Tijuana's troubled crossroads

Denis Poroy, Associated Press

In contrast to 1997 traffic, above, today’s economy means fewer people cross into U.S.

Hector Tobar
March 17, 2009

I used to live in Mexico, but I have to admit I was a bit nervous about going back.

In the months since I returned to the United States from Mexico City, I'd been reading about the drug wars in Tijuana and the horrors of the cartels, which routinely kidnap and behead people.

But as the trolley from San Diego approached the border, the two Mexican young women across from me seemed completely unconcerned. They were going back home after a day of work in the U.S., and they were talking about boyfriends.

"My cousin, she said she would only marry somebody rich," the first young woman said in Spanish. "And she ends up marrying this guy who has no money at all. They don't even have a car."

The second young woman nodded. "All I want," she said, "is to marry someone who loves me . . . as long as he has a good job."

A few minutes later, I fell in behind them in line, walking up the long ramp and across the pedestrian bridge that leads to Mexico. The young women kept chatting. They walked quickly toward the war zone.
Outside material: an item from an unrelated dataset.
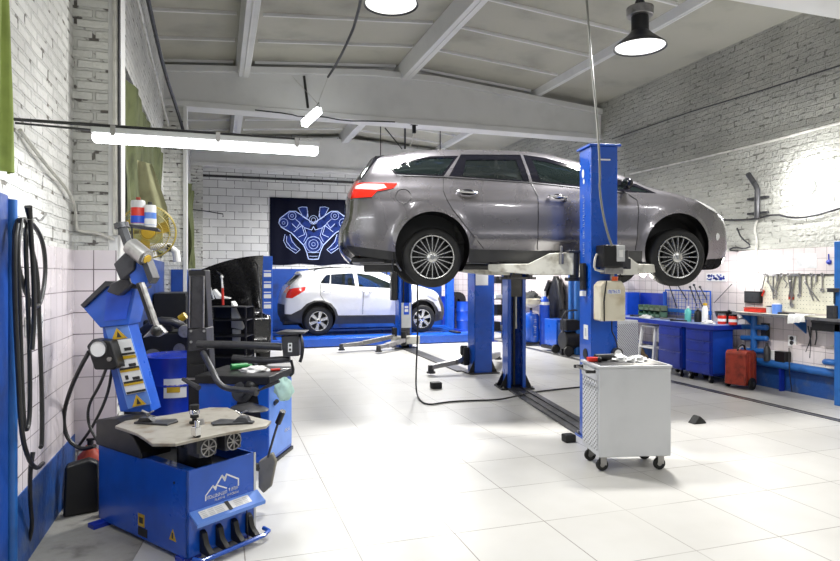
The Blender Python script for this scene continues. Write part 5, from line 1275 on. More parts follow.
p = q2(.38, .30, .76); solo('green_bottle', 'small green bottle lying on the black tray of the second machine', 'bottle', G().cyl(p+Vector((-.08, 0, .03)), p+Vector((.06, .05, .03)), .028, .026, 14).cyl(p+Vector((.06, .05, .03)), p+Vector((.10, .065, .03)), .01, n=8), 'greenp')
p = q2(.22, .25, .76); blob('rag', 'white rag lying on the black tray of the second machine', 'rag', p, .12, .07, .045, 'whitecloth', 5)
p = q2(.08, .25, .76); Tn = Thing('screwdriver', 'small screwdriver with a red handle on the black tray', 'tool', p); Tn.part('handle', G().cyl(p+Vector((0, 0, .012)), p+Vector((.08, .02, .012)), .012, n=8), 'red'); Tn.part('shaft', G().cyl(p+Vector((.08, .02, .012)), p+Vector((.16, .04, .012)), .004, n=6), 'steel')
# dark tool rack with oddments between that machine and the black car
p0 = cz(205, 312, 7.6); p1 = cz(242, 345, 7.6)
T = Thing('tool_rack', 'black open tool rack standing in front of the dark car', 'rack', (p0.x+.2, p0.y, 0))
xw = (p1-p0); xw.z = 0; xw = xw.normalized()
w_ = .5; hh = cz(230, 308, 7.6).z
for s in (0, w_):
    for dd in (0, .35): T.part('upright', G().tube([Vector((p0.x, p0.y, 0))+xw*s+fwv*dd, Vector((p0.x, p0.y, hh))+xw*s+fwv*dd], .014, 6), 'black')
for z in (hh, hh-.16, hh-.36, hh-.62, .25):
    g = G().pp([Vector((p0.x, p0.y, z))+xw*a+fwv*b for a, b in ((0, 0), (w_, 0), (w_, .35), (0, .35))], (0, 0, .012)); T.part('shelf_board', g, 'black')
T.part('back_panel', G().pp([Vector((p0.x, p0.y, .25))+xw*a+fwv*b for a, b in ((0, .35), (w_, .35), (w_, .36), (0, .36))], (0, 0, hh-.25)), 'black')
solo('wire_stand', 'small pale metal frame leaning at the left end of the tool rack', 'frame', G().tube([cz(*p, 7.55) for p in [(205, 287), (208, 281), (214, 299), (211, 300)]], .012, 6, closed=True), 'grey')
q = cz(222, 310, 7.7); T = Thing('grease_syringe', 'red and white syringe tool upright on top of the tool rack', 'tool', q)
T.part('barrel', G().cyl(cz(223, 305, 7.7), cz(222.5, 288, 7.7), .016, n=10), 'red'); T.part('nozzle', G().cyl(cz(222.5, 288, 7.7), cz(221.5, 275, 7.7), .014, .010, 10).ball(cz(221.8, 277, 7.7), .022, 8), 'white')
T.part('handle', G().tube([cz(217, 272, 7.7), cz(221, 274, 7.7)], .008, 6), 'dgrey')
solo('white_funnel', 'white plastic scoop lying on top of the tool rack', 'scoop', G().pp([cz(*p, 7.7) for p in [(212, 291), (214, 289), (220, 296), (229, 298), (229, 299), (216, 299)]], fwv*.1), 'white', bevel=.01)
g = G().pp([cz(*p, 7.9) for p in [(231, 301), (233, 303), (240, 318), (244, 327), (242, 330), (234, 328), (231, 328)]], fwv*.16)
T = Thing('fender_cover', 'white plastic panel hanging at the right end of the tool rack', 'panel', cz(236, 345, 7.9)); T.part('panel_sheet', g, 'white', bevel=.01)
T.part('panel_foot', G().pp([cz(*p, 7.9) for p in [(232, 329), (240, 330), (239, 348), (232, 348)]], fwv*.12), 'grey', bevel=.01)

# ================================================================ LEFT WALL
# black hoses on a hook
X_ = XL+.085
def hx(px, py, dx=0): return ax(px, py, X_+dx)
T = Thing('hose_coil', 'long black rubber hose looped over a hook on the left tiled wall', 'hose', hx(30, 530))
T.part('wall_hook', G().tube([ax(30, 226, XL), hx(30, 226, .02), hx(34, 216, .03), hx(40, 222, .03), hx(46, 214, .02)], .006, 6, smooth=1).cyl(ax(27, 232, XL), ax(27, 232, XL+.02), .03, n=12), 'steel')
z4 = lambda x, y: (x*.214, 200+y*.214)
def hz(*pts, dx=0, base=None): return [hx(*z4(*p), dx) for p in pts]
T.part('hose_loop', G().tube(hz((85, 95), (66, 150), (75, 260), (105, 390), (140, 480), (165, 505), (190, 480), (207, 400), (214, 300), (200, 190), (160, 115), (115, 90)), .012, 10, smooth=2, closed=True), 'hose')
T.part('hose_loop', G().tube(hz((100, 92), (82, 200), (88, 380), (95, 600), (100, 800), (112, 1060), (128, 1080), (140, 1010), (140, 800), (128, 400), (118, 200), (128, 100), dx=.02), .011, 10, smooth=2, closed=True), 'hose')
T.part('hose_loop', G().tube(hz((120, 88), (140, 200), (175, 330), (185, 600), (196, 900), (196, 1150), (190, 1155), dx=.0), .0115, 10, smooth=2), 'hose')
T.part('hose_loop', G().tube(hz((80, 110), (66, 200), (70, 500), (85, 800), (98, 1080), (130, 1210), (170, 1260), (200, 1230), dx=.03), .0115, 10, smooth=2), 'hose')
T.part('hose_tail', G().tube(hz((140, 90), (148, 200), (158, 380), (160, 560), (150, 700), dx=.045), .0115, 10, smooth=2), 'hose')
T.part('hose_nozzle', G().tube(hz((132, 30), (140, 85), dx=.045), [.018, .013], 12), 'black')
T.part('hose_end', G().tube([hx(33, 452, .03), hx(30, 470, .02), ax(30, 500, XL+.05), ax(33, 530, XL+.04), fl(24, 552, .02)], .0115, 10, smooth=2), 'hose')
T = Thing('power_strip', 'white three gang socket strip on the tiled left wall among the hoses', 'socket', ax(29, 331, XL+.012))
a = ax(24, 326, XL+.012); b = ax(42, 326, XL+.012)
T.part('faceplate', G().b2((XL+.012, a.y, a.z-.06), (XL+.025, a.y+.34, a.z+.05)), 'white', bevel=.006)
for k in range(3):
    c_ = Vector((XL+.026, a.y+.06+k*.11, a.z)); T.part('socket_insert', G().cyl(c_, c_+Vector((.006, 0, 0)), .035, n=18), 'grey'); T.part('socket_hole', G().cyl(c_+Vector((.006, -.012, 0)), c_+Vector((.007, -.012, 0)), .006, n=8), 'ink'); T.part('socket_hole', G().cyl(c_+Vector((.006, .012, 0)), c_+Vector((.007, .012, 0)), .006, n=8), 'ink')
# red bucket-topped extinguisher, dark sack and spray can in the corner
q = fl(85, 506); 
T = Thing('fire_extinguisher', 'red canister with a black top in the dark corner left of the tyre changer', 'canister', Vector((-.86, 4.86, 0)))
c_ = Vector((-.86, 4.90, 0)); zt_ = cz(85, 446, 4.4).z
T.part('tank', G().lathe([(.001, 0), (.085, 0), (.095, .02), (.095, zt_-.14), (.08, zt_-.06), (.04, zt_-.02), (.03, zt_+.01), (.001, zt_+.01)], c_, n=24), 'redrust')
T.part('valve', G().cyl(c_+Vector((0, 0, zt_)), c_+Vector((0, 0, zt_+.05)), .02, n=10).box(c_+Vector((.03, 0, zt_+.05)), (.11, .02, .014)), 'black')
solo('dark_sack', 'dark printed bag slumped on the floor in front of the red canister', 'bag', G().pp([Vector((-.97, 4.60, 0)), Vector((-.76, 4.66, 0)), Vector((-.77, 4.67, .33)), Vector((-.83, 4.66, .36)), Vector((-.96, 4.61, .34))], (-.01, .09, 0)), 'black', bevel=.02)
solo('bag_print', 'small pale label printed on the dark bag in the corner', 'label', glyphs(G(), Vector((-.92, 4.603, .10)), (.2, .057, 0), (0, 0, 1), .12, .05, 5, 77), 'dgrey', smooth=False) if 0 else None
c_ = Vector((-.66, 4.62, 0)); T = Thing('spray_can', 'pale spray can standing beside the tyre changer in the dark corner', 'can', c_); T.part('can_body', G().lathe([(.001, 0), (.034, 0), (.034, .22), (.02, .245), (.012, .25), (.001, .25)], c_, n=20), 'grey'); T.part('can_cap', G().cyl(c_+Vector((0, 0, .245)), c_+Vector((0, 0, .29)), .018, n=14), 'greenp')
# shelf with cans, and the yellow fan, on the pilaster
ys = 5.12
a = ay(116, 224, ys); b = ay(158, 230, ys)
T = Thing('wall_shelf', 'thin dark shelf board on the pilaster under the two cans', 'shelf', a.lerp(b, .5))
T.part('shelf_board', G().pp([a, b, b+Vector((0, 0, .015)), a+Vector((0, 0, .015))], (0, .24, 0)), 'dgrey', bevel=.003)
T.part('shelf_bracket', G().tube([a+Vector((.10, .06, 0)), a+Vector((.10, .10, -.14))], .007, 6), 'dgrey')
for k, (px, py0, py1, r, mt, mt2, lb) in enumerate(((137, 223, 203, .052, 'grey', 'red', 'grey can with a red and blue label on the small shelf'), (149, 223, 206, .045, 'label', 'blue_light', 'white and pale blue can at the right end of the small shelf'))):
    h_ = ay(px, py1, ys).z-ay(px, py0+4, ys).z; p = ay(px, py0+4, ys)+Vector((0, .07, 0)); p.z = a.z+(b.z-a.z)*((p.x-a.x)/(b.x-a.x))+.016
    T = Thing('can', lb, 'can', p, group=None)
    T.part('can_body', G().lathe([(.001, 0), (r, 0), (r, h_), (r*.9, h_+.01), (.001, h_+.012)], p, n=26), mt)
    T.part('can_label', G().lathe([(r+.001, .015), (r+.001, h_*(.75 if k == 0 else .7))], p, n=26), mt2)
    T.part('label_band', G().lathe([(r+.002, .018), (r+.002, h_*.4)], p, n=26), 'blue_bright' if k == 0 else 'label')
    T.part('can_cap', G().cyl(p+Vector((0, 0, h_+.01)), p+Vector((0, 0, h_+.035)), .016, n=12), 'redrust' if k == 0 else 'ink')
fc = ay(148, 232, 5.98); fn = Vector((.10, -1, -.12)).normalized()
T = Thing('wall_fan', 'yellowed wire guard fan mounted behind the small shelf beside the pilaster', 'fan', fc-Vector((0, 0, .22)))
Rf = .232
g = G()
for r_, dz in ((Rf, .0), (Rf*.97, .03), (Rf*.75, .055), (Rf*.5, .065), (Rf*.28, .07)): g.ring(fc+fn*dz, r_, .004 if r_ < Rf else .007, fn, 40, 5)
T.part('wire_guard', g, 'olive')
u_ = fn.orthogonal().normalized(); w_ = fn.cross(u_); g = G()
for k in range(60):
    t = 2*PI*k/60; d = u_*math.cos(t)+w_*math.sin(t)
    g.tube([fc+d*Rf, fc+d*Rf*.95+fn*.035, fc+d*Rf*.6+fn*.063, fc+d*Rf*.28+fn*.07], .0024, 4)
T.part('guard_spokes', g, 'olive')
T.part('guard_hub', G().lathe([(.001, .08), (.05, .078), (.058, .07), (.058, .06)], fc, fn, 24), 'yellow')
g = G()
for k in range(3):
    t = 2*PI*k/3+.4; d = u_*math.cos(t)+w_*math.sin(t); e = fn.cross(d)
    g.pp([fc+d*.04-e*.03, fc+d*.17-e*.02+fn*.02, fc+d*.18+e*.09-fn*.01, fc+d*.04+e*.03-fn*.02], fn*.004)
T.part('fan_blades', g, 'yellow', label='orange yellow fan blades'); T.part('fan_motor', G().cyl(fc-fn*.0, fc-fn*.12, .055, n=20).tube([fc-fn*.1, fc-fn*.14], .03, 8), 'dgrey')
T.part('fan_mount', G().tube([fc-fn*.12, Vector((XW, fc.y+.22, fc.z))], .015, 8), 'dgrey')
T = Thing('pipe_tee', 'white elbow bracket with a black cap on the pilaster right of the fan', 'bracket', ay(176, 262, 6.2))
T.part('elbow', G().tube([Vector((XW, 6.2, ay(170, 247, 6.2).z)), ay(170, 247, 6.2), ay(176, 252, 6.2), ay(177, 262, 6.2)], .035, 10), 'white'); T.part('cap', G().cyl(ay(167, 248, 6.15), ay(171, 248, 6.15), .035, n=12), 'black')
T = Thing('air_filter_unit', 'white and red air filter regulator hanging right of the blue column', 'filter', ay(130, 345, 4.8))
zf = 4.75
T.part('top_block', G().pp([cz(*p, zf) for p in [(123, 312), (131, 311), (132, 322), (124, 322)]], fwv*.06), 'white', bevel=.006)
T.part('red_bowl', G().cyl(cz(129, 322, zf), cz(131, 336, zf), .035, n=16), 'red'); T.part('clear_bowl', G().cyl(cz(128, 334, zf), cz(130, 344, zf), .03, .02, 14), 'white')
T.part('wall_pipe', G().tube([cz(127, 312, zf), cz(126, 295, zf+.1), cz(130, 290, zf+.4), Vector((-.62, 5.3, cz(130, 290, zf+.4).z)), Vector((-.74, 5.3, cz(130, 290, zf+.4).z))], .012, 8), 'pipe'); T.part('drop_hose', G().tube([cz(130, 344, zf), cz(131, 370, zf), cz(136, 400, zf)], .008, 6), 'black')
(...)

No, I didn't hear any gunfire during the day I spent in Tijuana. But I did see two Mexican sailors in camouflage at the border gate, dressed in Kevlar lest some cartel hit man stage an ambush. Just a few yards away, a U.S. Department of Homeland Security van was escorting a half-dozen deportees to a special gate in the fence.

"That's Mexico, and this is the United States," a U.S. agent told me once he'd locked the gate after the last of the deportees had passed through. The deportees sat down on the Mexican side of the border and began lacing their shoes.

This is what passes for everyday life in Tijuana. You get a little love, a little immigration and small hints of the lawlessness that grips certain neighborhoods in the city beyond the border fence.

Tijuana is a crossroads city that remains, as it has been for ages, a chief battleground in the undeclared economic and cultural conflict between Mexico and the United States.

For returning Mexican immigrants who've been in the U.S. illegally, Tijuana is the first step on the road home. There are many such migrants these days, and I climbed into a taxi and headed for the central bus station to go talk to some of them.

It was a Wednesday afternoon and there were a dozen or so people at the station, all waiting for buses headed southward.

Ignacio, 28, gave an odd grin when I asked him where he was going.

After eight years in Orange County, he said, he was heading home to the southern state of Guerrero. "I've been deported seven times and I'm not going to try and cross again," he told me.

He was detained last year by U.S. immigration authorities. Each time he tried to get back to Santa Ana, the Border Patrol got him. He spent two months in immigration detention. Finally he gave up -- and he seemed liberated by the thought that his U.S. days were behind him.

"Over there, in my town, you have more freedom than you have in Orange County," he said.

And while Guerrero is one of the poorest corners of Mexico, no one fears the migra there. Even now, in contrast to the barrios of Southern California, there is little street crime in rural Mexico.

Besides, Ignacio said, the restaurant where he worked had cut back his hours.

People like Ignacio came to California seeking the kind of social mobility unavailable to the poor in Mexico, where economic class is a rigid construct held in place by overt racial discrimination and an overburdened public education system.

For years, the Mexican government has done nothing to discourage poor people from leaving their country. If they were going to try and stop the exodus, the central bus station would be a good place to start.